◆ **DATA SECTION**

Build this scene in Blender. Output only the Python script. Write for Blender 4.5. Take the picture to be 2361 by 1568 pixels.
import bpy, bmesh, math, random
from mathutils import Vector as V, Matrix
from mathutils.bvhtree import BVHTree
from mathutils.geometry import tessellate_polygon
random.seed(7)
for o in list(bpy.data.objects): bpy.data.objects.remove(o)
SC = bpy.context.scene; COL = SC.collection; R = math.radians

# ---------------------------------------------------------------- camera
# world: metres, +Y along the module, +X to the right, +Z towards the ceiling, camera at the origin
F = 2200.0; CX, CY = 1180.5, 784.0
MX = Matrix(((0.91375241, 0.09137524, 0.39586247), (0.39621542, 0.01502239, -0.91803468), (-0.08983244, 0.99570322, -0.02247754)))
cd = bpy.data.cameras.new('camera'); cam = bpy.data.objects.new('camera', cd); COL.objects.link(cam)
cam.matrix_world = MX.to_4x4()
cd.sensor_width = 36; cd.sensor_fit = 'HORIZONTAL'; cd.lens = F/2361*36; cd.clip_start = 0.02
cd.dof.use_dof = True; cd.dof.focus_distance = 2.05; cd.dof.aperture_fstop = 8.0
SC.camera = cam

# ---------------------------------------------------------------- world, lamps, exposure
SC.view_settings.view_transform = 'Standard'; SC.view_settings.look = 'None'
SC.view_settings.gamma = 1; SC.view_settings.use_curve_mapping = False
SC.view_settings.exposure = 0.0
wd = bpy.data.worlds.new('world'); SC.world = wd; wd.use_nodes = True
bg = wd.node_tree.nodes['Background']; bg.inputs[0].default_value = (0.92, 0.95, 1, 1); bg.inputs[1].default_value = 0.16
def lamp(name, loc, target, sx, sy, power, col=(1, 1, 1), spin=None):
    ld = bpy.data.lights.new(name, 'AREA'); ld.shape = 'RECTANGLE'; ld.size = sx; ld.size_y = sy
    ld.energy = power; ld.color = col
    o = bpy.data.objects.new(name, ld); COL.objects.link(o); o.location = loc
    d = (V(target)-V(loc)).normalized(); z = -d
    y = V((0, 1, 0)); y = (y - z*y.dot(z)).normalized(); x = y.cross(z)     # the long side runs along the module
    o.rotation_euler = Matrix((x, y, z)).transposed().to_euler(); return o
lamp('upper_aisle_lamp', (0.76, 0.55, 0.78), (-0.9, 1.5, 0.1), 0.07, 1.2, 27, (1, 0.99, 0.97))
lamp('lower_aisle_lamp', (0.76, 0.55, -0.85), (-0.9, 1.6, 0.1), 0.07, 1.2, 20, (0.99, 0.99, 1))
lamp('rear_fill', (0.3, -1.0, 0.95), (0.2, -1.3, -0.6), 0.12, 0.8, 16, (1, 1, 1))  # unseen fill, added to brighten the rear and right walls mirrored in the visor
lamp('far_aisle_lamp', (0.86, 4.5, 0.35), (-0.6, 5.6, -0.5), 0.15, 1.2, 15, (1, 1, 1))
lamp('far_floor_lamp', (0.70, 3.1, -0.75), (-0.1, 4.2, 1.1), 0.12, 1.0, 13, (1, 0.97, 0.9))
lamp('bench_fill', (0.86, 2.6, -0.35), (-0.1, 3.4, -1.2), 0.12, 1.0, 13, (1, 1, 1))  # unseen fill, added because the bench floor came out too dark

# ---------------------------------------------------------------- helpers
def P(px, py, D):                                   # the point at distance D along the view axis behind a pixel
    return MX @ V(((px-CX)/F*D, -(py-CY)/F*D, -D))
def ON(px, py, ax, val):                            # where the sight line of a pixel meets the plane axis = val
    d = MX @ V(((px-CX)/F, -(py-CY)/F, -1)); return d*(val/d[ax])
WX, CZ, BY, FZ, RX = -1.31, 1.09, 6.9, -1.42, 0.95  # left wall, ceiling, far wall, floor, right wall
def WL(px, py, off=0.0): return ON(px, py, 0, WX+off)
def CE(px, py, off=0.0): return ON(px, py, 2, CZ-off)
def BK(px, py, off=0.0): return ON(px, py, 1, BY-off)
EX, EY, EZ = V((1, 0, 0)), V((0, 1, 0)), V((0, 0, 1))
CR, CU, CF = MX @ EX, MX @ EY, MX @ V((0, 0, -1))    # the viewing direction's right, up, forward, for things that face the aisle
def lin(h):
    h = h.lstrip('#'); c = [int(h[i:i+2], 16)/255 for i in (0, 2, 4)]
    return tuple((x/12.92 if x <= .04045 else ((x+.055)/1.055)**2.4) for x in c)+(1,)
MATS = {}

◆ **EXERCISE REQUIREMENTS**
Extract the lines above, from the first one through the one containing "SC.camera = cam", and return only those, unchanged.

◆ **SOLUTION FOR THIS EXERCISE**
Build this scene in Blender. Output only the Python script. Write for Blender 4.5. Take the picture to be 2361 by 1568 pixels.
import bpy, bmesh, math, random
from mathutils import Vector as V, Matrix
from mathutils.bvhtree import BVHTree
from mathutils.geometry import tessellate_polygon
random.seed(7)
for o in list(bpy.data.objects): bpy.data.objects.remove(o)
SC = bpy.context.scene; COL = SC.collection; R = math.radians

# ---------------------------------------------------------------- camera
# world: metres, +Y along the module, +X to the right, +Z towards the ceiling, camera at the origin
F = 2200.0; CX, CY = 1180.5, 784.0
MX = Matrix(((0.91375241, 0.09137524, 0.39586247), (0.39621542, 0.01502239, -0.91803468), (-0.08983244, 0.99570322, -0.02247754)))
cd = bpy.data.cameras.new('camera'); cam = bpy.data.objects.new('camera', cd); COL.objects.link(cam)
cam.matrix_world = MX.to_4x4()
cd.sensor_width = 36; cd.sensor_fit = 'HORIZONTAL'; cd.lens = F/2361*36; cd.clip_start = 0.02
cd.dof.use_dof = True; cd.dof.focus_distance = 2.05; cd.dof.aperture_fstop = 8.0
SC.camera = cam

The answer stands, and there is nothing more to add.